If you’re going to do something, you may as well do it well. Otherwise, find someone else who can. Ask them how to do it better now so that the next time a similar opportunity comes up, you can be the one who does it. It’s ok to make mistakes, as long as you learn from the experience and don’t make them again. We go through training and spend our time learning in order to better ourselves, in order to do whatever we do, better. Or at least, that’s the intention. It doesn’t always work out that way and I see this in all aspects of my life.

For me, I enjoy doing a good job. It doesn’t really matter whether I’m repairing a computer, building a retaining wall, making a Subway sandwich, proofing an advertisement, running a raid in World of Warcraft or writing. I am where I am and it’s pride in my work, no matter how shitty that work, that helps me move forward. When people describe me, I want them to use words like capable, competent, hard-working. Talented, intelligent, friendly are nice too, but are a subset of the prior descriptions.

When I owned my own business with a friend, one of our company philosophies was to do the best work for the most reasonable price. While monetary profit is important, our reputation for doing our work right the first time, for giving not only good advice, but the best advice was more important. A perfect example: one of our customers was having internet connection problems after her ISP changed their hardware. She spent hours on the phone with them and their solution would have cost her hundreds of dollars. She called us and we found the simplest, cheapest, and ultimately the only right answer to her problem. . . she reset her router to the factory defaults and voila, everything worked. The fix took about ten seconds and cost her nothing. Guess who she took all her business to until we closed our doors?

The subject is so important to me that I recently left my guild in World of Warcraft and started one of my own called <Competence>. It’s founded on the idea that a casual group of skilled players can accomplish end game raiding goals in spite of minimal time spent. And our first night we killed a raid boss on our fifth try (similar to a puzzle game like Labyrinth, in which your marble can drop into a hole and you have to start over, only with 10 people who have to work together), in spite of a more experienced raider’s doubts about our ability to do so. For all that it’s a game, I’m proud of our accomplishments so far.

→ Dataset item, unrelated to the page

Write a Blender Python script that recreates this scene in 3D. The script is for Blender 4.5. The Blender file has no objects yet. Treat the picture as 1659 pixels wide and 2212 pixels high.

Finally we come to the spark that inspired this article. I work as a proofreader for an in house advertising agency. A recruiting project for our company made its way across my desk today and after reading through the copy, I was disappointed. It was limp, lifeless, repetitive and unengaging. Had they been attempting to recruit me with this project, I would not have been impressed. I wrote down some suggestions for changes and took them to the copy director. She hadn’t even seen the copy and both agreed with my opinion of the work and approved of the suggestions I made. While it feels good to have my own ideas accepted, I don’t think it should have made it that far. As an advertising agency for a major brand, our standards should be a little higher. We should look for and expect the product we ended with, not the product that came to me to be “finalized”. Maybe the company would be doing better overall if that were the case.

So there it is. Competence. You can only hit a target if you aim for it in the first place.